THE DOCTOR WHO RATINGS GUIDE: BY FANS, FOR FANS

IDW Comics
The Time Machination

Published 2009


Reviews

A Review by Finn Clark 15/10/12

It's the second in IDW's six-issue series of self-contained Doctor Who stories by lots of different writers and artists. This time all of the creators are British, even the colourist, and most of them had already worked in the Whoniverse. Tony Lee, the writer, is IDW's main man for Doctor Who and has also contributed to DWM. Paul Grist, the artist, had done good work with Torchwood. Finally, there's colourist Phil Elliott, an artist, editor and self-publisher who as it happens had coloured the first seven issues of Grist's Jack Staff.

The story's a load of gibbering fanwank, mind you.

15-20 years ago, Tony Lee would have fitted right into the Virgin NAs. His Doctor Who work hasn't been making him look particularly good so far, but he's got the fannish self-indulgence down pat. What he's perpetrated here is a prequel to Talons of Weng-Chiang in which Tennant's Doctor dresses up in Tom's Sherlock Holmes outfit and meets up with an H.G. Wells who's name-dropping Timelash. His idea of explaining the word "TARDIS" is to say that this stands for Time And Relative Dimension In Space (note the singular) and there are references to Ghost Light, Shada, The Unquiet Dead, Boom Town, Tooth and Claw (TV version) and the fact that the Doctor saw the eruption of Krakatoa, as mentioned in Inferno and Rose. We also have a couple of Torchwood agents running around, whom I assumed were meant to be Harriet Derbyshire and Gerald Carter from To The Last Man (and Grist's comic strip Circles for Rift War in Torchwood magazine) until I realised that the dates didn't match up.
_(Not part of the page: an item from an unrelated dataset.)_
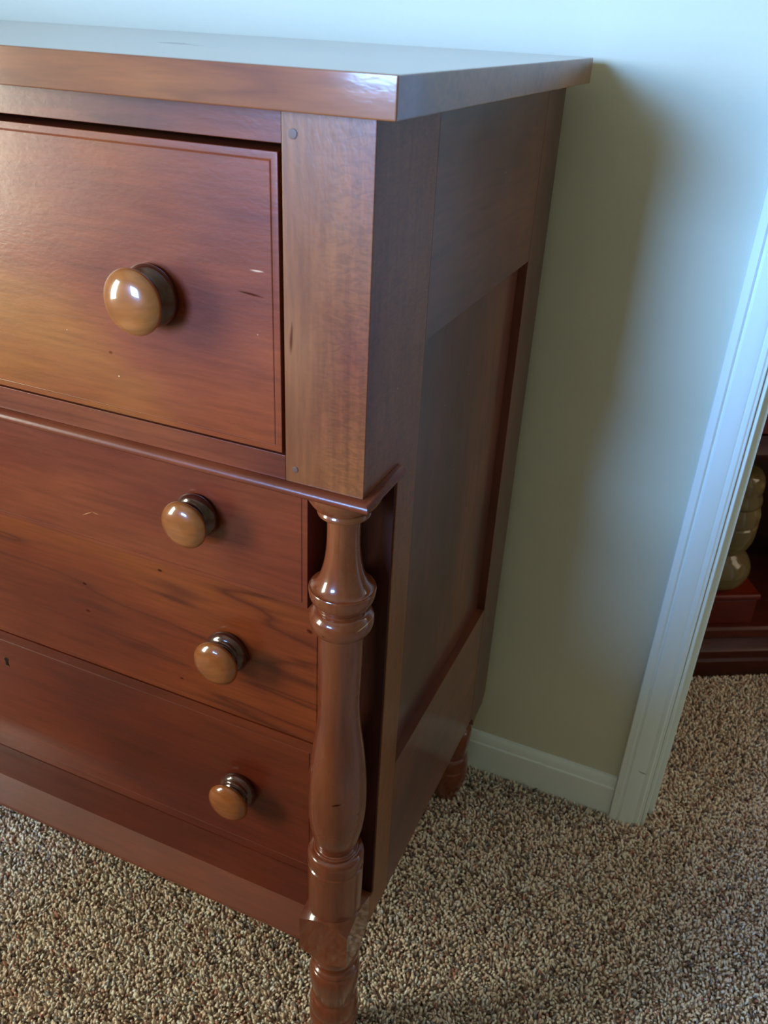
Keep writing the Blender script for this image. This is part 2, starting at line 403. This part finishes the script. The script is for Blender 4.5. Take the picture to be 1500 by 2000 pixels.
bb = [(0, FZ), (0.0115, FZ), (0.0115, 0.0545), (0.0105, 0.0570), (0.0088, 0.0580), (0.0082, 0.0600), (0.0078, 0.0660), (0.0060, 0.0725), (0.0035, 0.0765), (0, 0.0775)]
def bboard(name, axis, pos, sgn, a0, a1):
    if axis == 'x':   # runs along x, on plane y=pos
        return struct(prism(name, [(pos - sgn * d, z) for d, z in bb], a0, a1, 'x', M_trim, None, 0, smooth=25))
    b_ = bmesh.new()
    return struct(prism(name, [(pos - sgn * d, z) for d, z in bb], a0, a1, 'y', M_trim, None, 0, smooth=25))
bboard('baseboard_back', 'x', WALL_Y, 1, ROOM_X0, 0.2338)
bboard('baseboard_left', 'y', ROOM_X0, -1, ROOM_Y0, WALL_Y - 0.012)
bboard('baseboard_front', 'x', ROOM_Y0, -1, ROOM_X0 + 0.012, ROOM_X1 - 0.012)
bboard('baseboard_right', 'y', ROOM_X1, 1, ROOM_Y0, WALL_Y - 0.012)
bboard('baseboard_hall', 'x', HALL_Y, 1, ROOM_X0, ROOM_X1)

# ------------------------------------------------------------------ dresser
XL = -1.07
D_ = 0.528
H = 1.14
dresser = thing('dresser', 'antique cherry chest of drawers with turned corner columns against the wall', 'dresser')

box('top_board', XL - 0.023, 0.0229, -0.0233, 0.5415, 1.114, H, W_top, dresser, 0.0012)

def mx(x): return XL - x            # mirror across the dresser's middle

def mirror_pts(p): return p
post_pts = [(0.0, 0.832), (0.0742, 0.832), (0.0742, 0.2562), (0.0636, 0.2562), (0.0636, 0.209), (0.1195, 0.209), (0.1195, 1.114), (0.0, 1.114)]
rear_pts = [(0.4515, 0.209), (0.458, 0.2085), (0.466, 0.200), (0.470, 0.188), (0.4735, 0.181), (0.4775, 0.186), (0.486, 0.1915), (0.500, 0.193), (0.5155, 0.1945), (D_, 0.212), (D_, 1.114), (0.4515, 1.114)]
FOOT = smooth_profile([(0.0150, 0.196, 1), (0.0290, 0.1955, 1), (0.0300, 0.190), (0.0285, 0.180), (0.0255, 0.172), (0.0245, 0.167), (0.0250, 0.1635, 1), (0.0275, 0.1615), (0.0285, 0.1590),
                       (0.0278, 0.1568, 1), (0.0296, 0.1545), (0.0310, 0.1490), (0.0313, 0.1400), (0.0300, 0.1250), (0.0275, 0.1100), (0.0262, 0.1010), (0.0264, 0.0970, 1),
                       (0.0290, 0.0930), (0.0308, 0.0850), (0.0312, 0.0780), (0.0305, 0.0710, 1), (0.0300, 0.0695), (0.0310, 0.0670, 1), (0.0315, 0.0580), (0.0305, 0.0440), (0.0275, 0.0280), (0.0230, 0.0120), (0.0195, 0.0, 1), (0.0185, -0.005, 1)], 4)
COLUMN = smooth_profile([(0.0345, 0.8220, 1), (0.0346, 0.8190), (0.0337, 0.8145), (0.0312, 0.8090), (0.0272, 0.8035), (0.0228, 0.8003, 1), (0.0232, 0.7995), (0.0239, 0.7975), (0.0237, 0.7955), (0.0222, 0.7940), (0.0180, 0.7932, 1),
                         (0.0157, 0.7918), (0.0151, 0.7850), (0.0151, 0.7680), (0.0160, 0.7540), (0.0176, 0.7430), (0.0200, 0.7330), (0.0232, 0.7250), (0.0268, 0.7200), (0.0295, 0.7182, 1),
                         (0.0307, 0.7180, 1), (0.0313, 0.7165), (0.0312, 0.7130), (0.0302, 0.7075), (0.0282, 0.7030), (0.0262, 0.7000, 1), (0.0243, 0.6982), (0.0232, 0.6960), (0.0232, 0.6942, 1),
                         (0.0265, 0.6925), (0.0296, 0.6880), (0.0306, 0.6825), (0.0299, 0.6765), (0.0276, 0.6715), (0.0246, 0.6685), (0.0222, 0.6672, 1),
                         (0.0217, 0.6550), (0.0214, 0.6250), (0.0208, 0.5950), (0.0210, 0.5700), (0.0230, 0.5450), (0.0265, 0.5180), (0.0297, 0.4860), (0.0314, 0.4560), (0.0313, 0.4300), (0.0299, 0.4090), (0.0274, 0.3930), (0.0246, 0.3810), (0.0222, 0.3745, 1),
                         (0.0212, 0.3725), (0.0212, 0.3705), (0.0225, 0.3695, 1), (0.0242, 0.3690), (0.0250, 0.3675), (0.0246, 0.3660, 1), (0.0268, 0.3653), (0.0298, 0.3632), (0.0314, 0.3590), (0.0317, 0.3540, 1),
                         (0.0317, 0.3475, 1), (0.0304, 0.3460, 1), (0.0304, 0.3435, 1), (0.0317, 0.3420, 1), (0.0316, 0.3150), (0.0312, 0.2800), (0.0309, 0.2640, 1), (0.0250, 0.2600, 1)], 4)

def block_bm(cx, cy, hx, ztop_face, ztop_corner, zb_face, zb_corner, rin=0.0300, seg=64):
    b = bmesh.new()
    def rb(th): return hx / max(abs(math.cos(th)), abs(math.sin(th)))
    rc = hx * math.sqrt(2)
    rings = []
    def ring(fn):
        rings.append([b.verts.new(fn(2 * PI * (k + 0.0) / seg)) for k in range(seg)])
    P = lambda r, th, z: (cx + r * math.cos(th), cy + r * math.sin(th), z)
    def zt(r): t = max(0, (r - hx) / (rc - hx)); return ztop_face + (ztop_corner - ztop_face) * (t ** 0.75)
    def zb(r): t = max(0, (r - hx) / (rc - hx)); return zb_face + (zb_corner - zb_face) * (t ** 0.75)
    ring(lambda th: P(rin * 0.97, th, ztop_face + 0.002))
    for f in (0.33, 0.66, 1.0):
        ring(lambda th, f=f: P(rin + (rb(th) - rin) * f, th, zt(rin + (rb(th) - rin) * f)))
    for f in (1.0, 0.66, 0.33):
        ring(lambda th, f=f: P(rin + (rb(th) - rin) * f, th, zb(rin + (rb(th) - rin) * f)))
    ring(lambda th: P(rin * 0.93, th, zb_face - 0.001))
    for i in range(len(rings) - 1):
        for k in range(seg):
            b.faces.new((rings[i][k], rings[i][(k + 1) % seg], rings[i + 1][(k + 1) % seg], rings[i + 1][k]))
    b.faces.new(rings[0]); b.faces.new(rings[-1])
    return b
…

Let me put it this way. Lee's out-wanking Gary Russell's story in the same IDW collection (Through Time and Space) and that's a crossover for the Draconians and Ice Warriors set around the time of The Curse of Peladon. Put this together with Lee's previous thing for IDW, The Forgotten, and I'm starting to feel fear at the idea of him sticking around.

The plot's not actually that bad, but it's weighed down by these encrustations. There's no emotional or thematic weight to it, unless you think fanwank counts. There's a mildly clever bit of time-twisting and a satisfying downfall for a bad guy.

As for Paul Grist's work, it's in his usual style and as satisfying as always. I like Grist. There's a lot of character in those slightly primitive lines and I think he does particularly well at capturing the essence of Tennant's Doctor. It feels as if the man's alive in these pages. Look at panels like "the problem is that they'll be looking for me" or "be a good chap and pass me the... oh." Good, aren't they? It's quite a gift to bring someone alive like that and feel true even within this kind of art style, although as it happens Grist's also drawing quite a close likeness. Out of curiosity, I've just got out his Torchwood stories in the Rift War collection, which were drawn to a much larger page format and coloured in several very different styles. It's an interesting comparison. I've decided that I like him in US format and with these flat blocks of colour, because it emphasises the page design and makes Grist feel even more Grist-y. I particularly like his line quality, which gets lost a little when he's reduced from UK magazine size.

This isn't a bad story at all. It's just so choked with old continuity that's it's practically the living dead. Nevertheless the plot's not bad once you've stripped away the gubbins, while the art's by Paul Grist. Almost despite myself, I like it.